Effects Of Edge Roughness On Surface Charging In Plasma Etching

In the plasma etching technique, acquiring a high-quality transfer from the mask pattern onto the substrate under the suppression of the charging effects is of great significance. Most previous publications only focus on studying the charging phenomena on smooth round mask holes. This work shifted the target to an isolated mask hole with a rough edge using a classical particle simulation program, to examine the effects of edge roughness on surface charging for a mask hole. This study adopted the CF4 plasmas, due to the widely used fluorocarbon plasmas for the contact-holes.

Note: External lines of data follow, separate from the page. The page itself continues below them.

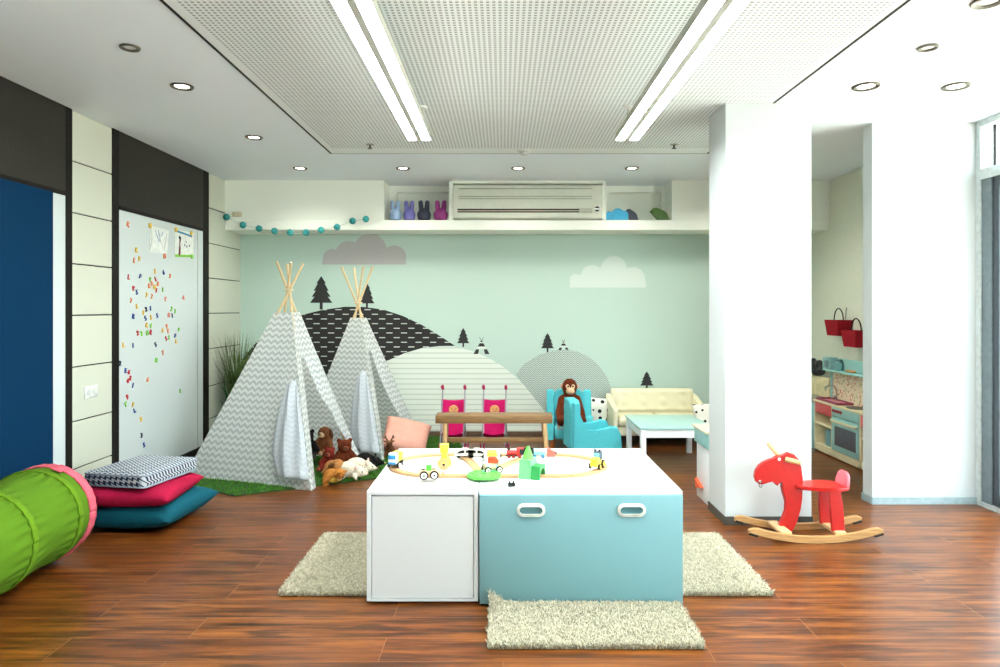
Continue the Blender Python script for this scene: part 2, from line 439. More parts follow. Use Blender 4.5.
for x, lab in ((370, 'dark ceiling sprinkler head left of the hanging lights'), (674, 'dark ceiling sprinkler head beside the white column')):
    s = (VY - 144) / (ZC - CAMZ); t = thing('sprinkler_head', lab, 'sprinkler', ((x - VX) / s, FOC / s, ZC), 0, 'ceiling sprinklers')
    B().lathe([(.032, 0), (.03, -.006), (.012, -.01)], n=20).obj('escutcheon', STEEL, t)
    B().cyl((0, 0, -.008), (0, 0, -.03), .007).box((0, 0, -.034), (.034, .012, .004)).obj('deflector', DARK, t)
s = (VY - 150) / (ZC - CAMZ)
t = thing('smoke_detector', 'round white smoke detector on ceiling between the two hanging lights', 'smoke detector', ((524 - VX) / s, FOC / s, ZC))
B().lathe([(.052, 0), (.052, -.012), (.045, -.016)], n=28).obj('mounting_base', PLAST, t)
B().lathe([(.036, -.016), (.036, -.03), (.028, -.038), (.01, -.04)], n=28).obj('sensor_head', mat((190, 192, 188), .4), t)

TUBE = emit('lit_diffuser', (246, 255, 253), TUBEW)
for x, cx, lab in ((-.515, -.5, 'long twin-tube white hanging light on the left of the perforated ceiling'), (.765, .765, 'long twin-tube white hanging light on the right, nearer the column')):
    t = thing('pendant_light', lab, 'hanging light', (x, 3.0, 2.337), 0, 'twin linear lights')
    B().bx(-.07, .07, -1.3, 1.2, .012, .058, .004, 1).obj('housing', mat((176, 176, 168), .5, 0, .3, 0), t)
    for dx in (-.042, .042):
        B().bx(dx - .025, dx + .025, -1.295, 1.195, .0112, .016).obj('diffuser', TUBE, t)
    for y in (1.15, -1.0):
        B().lathe([(.034, 0), (.034, -.012), (.02, -.018)], (cx - x, y + .04, ZC - 2.337), n=20).obj('ceiling_cap', PLAST, t)
        B().cyl((cx - x, y + .04, ZC - 2.337 - .01), (0, y, .058), .0022, n=8).obj('cable', STEEL, t)


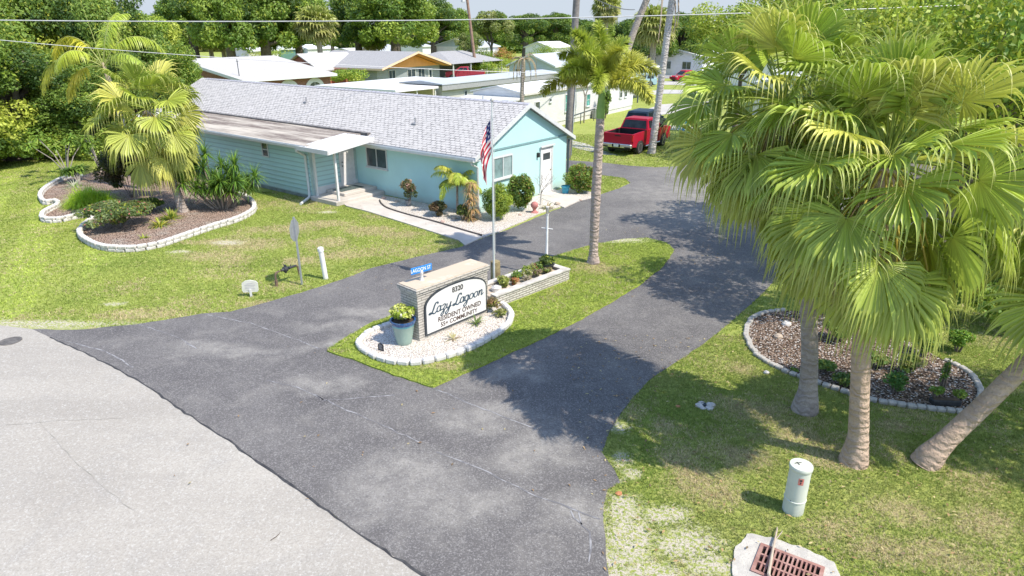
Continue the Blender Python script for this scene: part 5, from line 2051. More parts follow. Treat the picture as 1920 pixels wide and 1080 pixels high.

Simulated results indicate that the mask holes with various shapes present differences in electric field (E-field) strength distribution, etching rate and profile evolution, relying on some condition parameters (roughness and reflection probability on the mask surface). The larger the dominant wavelength (DW), the more uniform the E-field distribution around the edge of the mask hole will be. The simulation of the profile evolution further confirmed that the deformation is in keeping with the distribution of the E-field. It was further found that the root mean square (RMS) of roughness increases with time in cases of the relatively small values of wavelength (10 and 35 nm) and decreases for other cases. Possible mechanisms behind have been discussed in detail. The findings of this work would shed light on an approach to maintain the pattern integrity.